GOAL: Repeat exactly the lines from the line containing "Write part 3" through the last line of the records below, inclusive, and nothing else.

Scenes as source code:
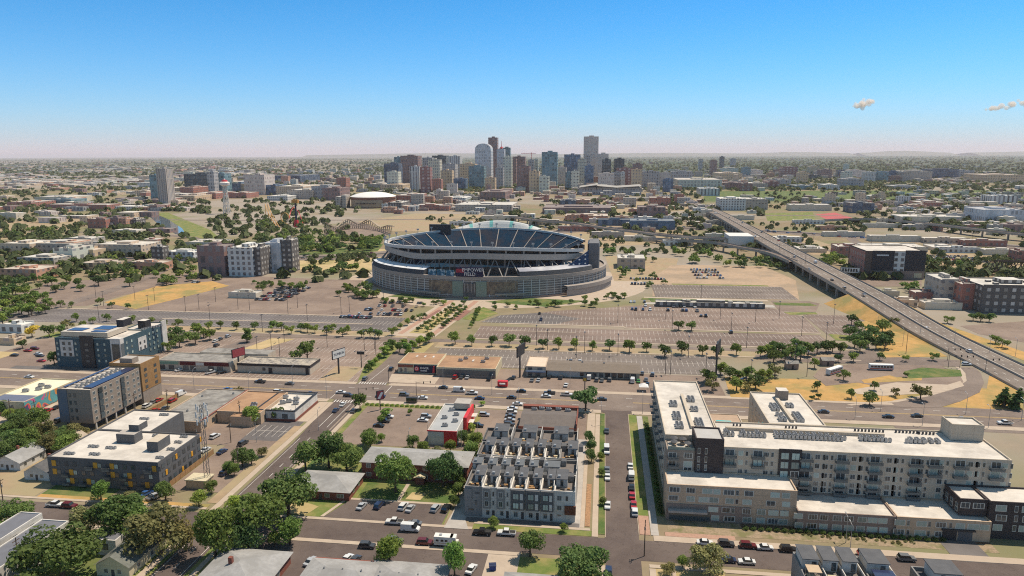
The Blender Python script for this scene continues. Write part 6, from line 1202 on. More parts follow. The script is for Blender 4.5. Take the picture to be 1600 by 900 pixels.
# ------------------------------------------------------------------ trees
from mathutils import noise as mno
def leaf_mat(name, dark, light, hue=.7):
    m, nt, b = newmat(name); oi = nn(nt, "ShaderNodeObjectInfo"); pos, _ = wpos(nt)
    c = mixc(nt, ramp(nt, noise(nt, pos, .9, 2), .3, .7), dark, light)
    c = mixc(nt, mathn(nt, 'MULTIPLY', oi.outputs["Random"], hue), c, (light[0] * 1.5, light[1] * 1.15, light[2] * .8))
    wn = nn(nt, "ShaderNodeTexWhiteNoise", noise_dimensions='1D'); nt.links.new(oi.outputs["Random"], wn.inputs["W"]); vv = mathn(nt, 'ADD', mathn(nt, 'MULTIPLY', wn.outputs["Value"], .75), .75)
    gr = nn(nt, "ShaderNodeCombineColor"); [nt.links.new(vv, gr.inputs[k]) for k in range(3)]; c = mixc(nt, 1.0, c, gr.outputs[0], 'MULTIPLY')
    nt.links.new(c, b.inputs["Base Color"]); b.inputs["Roughness"].default_value = .7; b.inputs["Specular IOR Level"].default_value = .25
    tr_ = nn(nt, "ShaderNodeBsdfTranslucent"); nt.links.new(c, tr_.inputs[0]); mx = nn(nt, "ShaderNodeMixShader"); mx.inputs[0].default_value = .36
    nt.links.new(b.outputs[0], mx.inputs[1]); nt.links.new(tr_.outputs[0], mx.inputs[2]); nt.links.new(mx.outputs[0], nt.nodes["Material Output"].inputs[0]); return m
LEAF = leaf_mat('leaves', (.07, .13, .032), (.165, .25, .068)); LEAFD = leaf_mat('dark_leaves', (.05, .10, .033), (.11, .18, .057)); LEAFO = leaf_mat('olive_leaves', (.11, .13, .055), (.20, .21, .095)); LEAFY = leaf_mat('yellow_leaves', (.30, .27, .04), (.5, .42, .08)); LEAFB = leaf_mat('bright_leaves', (.09, .18, .035), (.19, .30, .07)); FARL = leaf_mat('far_leaves', (.08, .12, .04), (.16, .185, .07), 0)
BARK = surf('bark', (.12, .085, .06), (.08, .058, .043), 2, .95)
def crown_mesh(seed, n, leaf, lobes, shape, mat):
    """leaf faces spread over uneven lobes: unit tree 10 m high, crown about 8 m wide"""
    r = random.Random(seed); m = MB(); L = []
    for i in range(lobes):
        f = i / max(1, lobes - 1)
        if shape == 'round': a = r.uniform(0, TAU); d = r.uniform(.6, 2.9); c = (d * math.cos(a), d * math.sin(a), r.uniform(4.2, 8.0) - d * .35); s_ = r.uniform(1.2, 2.1)
        elif shape == 'wide': a = r.uniform(0, TAU); d = r.uniform(1.0, 4.2); c = (d * math.cos(a), d * math.sin(a), r.uniform(4.6, 8.2) - d * .3); s_ = r.uniform(1.1, 2.0)
        elif shape == 'tall': a = r.uniform(0, TAU); d = r.uniform(.3, 1.5); c = (d * math.cos(a), d * math.sin(a), 3 + f * 5.8); s_ = r.uniform(.9, 1.5) * (1.1 - f * .35)
        else: a = r.uniform(0, TAU); d = (1 - f) * 1.7; c = (d * math.cos(a), d * math.sin(a), 1.6 + f * 7.6); s_ = .5 + (1 - f) * 1.0
        L.append((c, s_, r.uniform(.75, 1.15)))
    tw = sum(s_ ** 2 for _, s_, _ in L)
    for c, s_, q in L:
        for _ in range(int(n * s_ ** 2 / tw)):
            u = Vector((r.gauss(0, 1), r.gauss(0, 1), r.gauss(0, 1))).normalized()
            if u.z < -.55 and r.random() < .6: u.z = -u.z
            p = Vector(c) + Vector((u.x, u.y, u.z * .8)) * s_ * r.uniform(.72, 1.08)
            nrm = (u * .75 + Vector((r.uniform(-1, 1), r.uniform(-1, 1), r.uniform(-.5, 1.0)))).normalized(); t = nrm.orthogonal().normalized(); t.rotate(__import__('mathutils').Quaternion(nrm, r.uniform(0, TAU))); w_ = nrm.cross(t)
            l = leaf * r.uniform(.6, 1.25) * q; t *= l; w_ *= l * .7
            m.quad(tuple(p - t - w_ * .6), tuple(p + t * .2 - w_), tuple(p + t + w_ * .5), tuple(p - t * .3 + w_))
    return m.mesh('crown', mat)
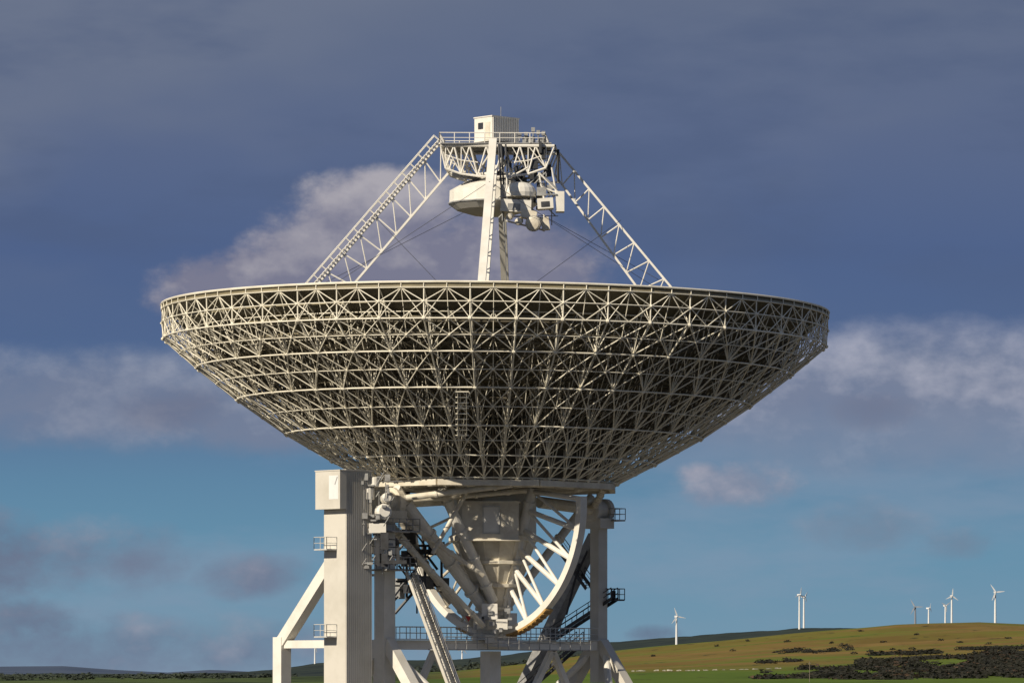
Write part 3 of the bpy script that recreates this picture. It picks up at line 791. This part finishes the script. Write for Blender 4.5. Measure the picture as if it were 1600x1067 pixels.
col=cloud(col,[(.10,.62,.44,.085),(.42,.66,.24,.055)],1.4,1.4,1.2,.82,(116,125,150),(154,159,176),.62,5,-.1)
col=cloud(col,[(.27,.64,.10,.042),(1.36,.645,.09,.035)],1.6,1.0,1.3,.6,(104,109,134),(122,125,144),.61,4)
col=cloud(col,[(1.16,.755,.11,.046),(1.10,.74,.05,.025)],2.0,.8,1.0,.85,(126,134,157),(176,172,184),.765,12)
col=cloud(col,[(1.35,.82,.12,.045),(1.50,.85,.08,.03)],2.4,1.2,1.5,.65,(112,127,150),(150,153,170),.82,10,-.1)
col=cloud(col,[(-.02,.87,.12,.09)],2.0,1.2,1.4,.85,(99,104,130),(136,137,155),.84,6,-.1)
col=cloud(col,[(.18,.875,.19,.065),(.38,.90,.12,.04)],2.4,1.6,1.7,.85,(108,117,142),(146,147,164),.86,8,-.25)
col=cloud(col,[(.03,.967,.18,.035),(1.02,.99,.05,.016)],2.4,1.4,1.5,.8,(95,105,131),(132,137,156),.96,8,-.15)
col=cloud(col,[(.12,1.01,.52,.06)],2.0,1.6,1.6,.85,(104,114,140),(150,153,170),1.0,8,-.25)
sky=nt.nodes.new('ShaderNodeTexSky'); sky.sky_type='NISHITA'; sky.sun_disc=False; sky.sun_elevation=R(30); sky.sun_rotation=R(224)
sc=nt.nodes.new('ShaderNodeVectorMath'); sc.operation='SCALE'; LK(col,sc.inputs[0]); sc.inputs['Scale'].default_value=10
mx=nt.nodes.new('ShaderNodeMix'); mx.data_type='RGBA'; mx.inputs[0].default_value=.97; LK(sky.outputs[0],mx.inputs[6]); LK(sc.outputs[0],mx.inputs[7])
bg=nt.nodes.new('ShaderNodeBackground'); bg.inputs['Strength'].default_value=.1; LK(mx.outputs[2],bg.inputs['Color'])
ow=nt.nodes.new('ShaderNodeOutputWorld'); LK(bg.outputs[0],ow.inputs['Surface'])
# sun
sl=bpy.data.lights.new('Sun','SUN'); sl.energy=5.0; sl.angle=R(.5); sl.color=(1,.89,.72)
so=bpy.data.objects.new('Sun',sl); C.objects.link(so)
az=R(44); e=R(30)
d=V((-math.sin(az)*math.cos(e),-math.cos(az)*math.cos(e),math.sin(e)))
so.rotation_euler=d.to_track_quat('Z','Y').to_euler(); so.location=(0,0,150)
# camera
cd=bpy.data.cameras.new('Camera'); cam=bpy.data.objects.new('Camera',cd); C.objects.link(cam); scn.camera=cam
cam.location=(CX,-D,ZC); cam.rotation_euler=(R(90),0,0)
cd.sensor_width=36; cd.lens=F/1600*36; cd.shift_y=(1050-533.5)/1600; cd.clip_start=1; cd.clip_end=60000
scn.view_settings.view_transform='Standard'; scn.view_settings.look='None'; scn.view_settings.exposure=0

ANSWER TO THIS TASK:
Write part 3 of the bpy script that recreates this picture. It picks up at line 791. This part finishes the script. Write for Blender 4.5. Measure the picture as if it were 1600x1067 pixels.
col=cloud(col,[(.10,.62,.44,.085),(.42,.66,.24,.055)],1.4,1.4,1.2,.82,(116,125,150),(154,159,176),.62,5,-.1)
col=cloud(col,[(.27,.64,.10,.042),(1.36,.645,.09,.035)],1.6,1.0,1.3,.6,(104,109,134),(122,125,144),.61,4)
col=cloud(col,[(1.16,.755,.11,.046),(1.10,.74,.05,.025)],2.0,.8,1.0,.85,(126,134,157),(176,172,184),.765,12)
col=cloud(col,[(1.35,.82,.12,.045),(1.50,.85,.08,.03)],2.4,1.2,1.5,.65,(112,127,150),(150,153,170),.82,10,-.1)
col=cloud(col,[(-.02,.87,.12,.09)],2.0,1.2,1.4,.85,(99,104,130),(136,137,155),.84,6,-.1)
col=cloud(col,[(.18,.875,.19,.065),(.38,.90,.12,.04)],2.4,1.6,1.7,.85,(108,117,142),(146,147,164),.86,8,-.25)
col=cloud(col,[(.03,.967,.18,.035),(1.02,.99,.05,.016)],2.4,1.4,1.5,.8,(95,105,131),(132,137,156),.96,8,-.15)
col=cloud(col,[(.12,1.01,.52,.06)],2.0,1.6,1.6,.85,(104,114,140),(150,153,170),1.0,8,-.25)
sky=nt.nodes.new('ShaderNodeTexSky'); sky.sky_type='NISHITA'; sky.sun_disc=False; sky.sun_elevation=R(30); sky.sun_rotation=R(224)
sc=nt.nodes.new('ShaderNodeVectorMath'); sc.operation='SCALE'; LK(col,sc.inputs[0]); sc.inputs['Scale'].default_value=10
mx=nt.nodes.new('ShaderNodeMix'); mx.data_type='RGBA'; mx.inputs[0].default_value=.97; LK(sky.outputs[0],mx.inputs[6]); LK(sc.outputs[0],mx.inputs[7])
bg=nt.nodes.new('ShaderNodeBackground'); bg.inputs['Strength'].default_value=.1; LK(mx.outputs[2],bg.inputs['Color'])
ow=nt.nodes.new('ShaderNodeOutputWorld'); LK(bg.outputs[0],ow.inputs['Surface'])
# sun
sl=bpy.data.lights.new('Sun','SUN'); sl.energy=5.0; sl.angle=R(.5); sl.color=(1,.89,.72)
so=bpy.data.objects.new('Sun',sl); C.objects.link(so)
az=R(44); e=R(30)
d=V((-math.sin(az)*math.cos(e),-math.cos(az)*math.cos(e),math.sin(e)))
so.rotation_euler=d.to_track_quat('Z','Y').to_euler(); so.location=(0,0,150)
# camera
cd=bpy.data.cameras.new('Camera'); cam=bpy.data.objects.new('Camera',cd); C.objects.link(cam); scn.camera=cam
cam.location=(CX,-D,ZC); cam.rotation_euler=(R(90),0,0)
cd.sensor_width=36; cd.lens=F/1600*36; cd.shift_y=(1050-533.5)/1600; cd.clip_start=1; cd.clip_end=60000
scn.view_settings.view_transform='Standard'; scn.view_settings.look='None'; scn.view_settings.exposure=0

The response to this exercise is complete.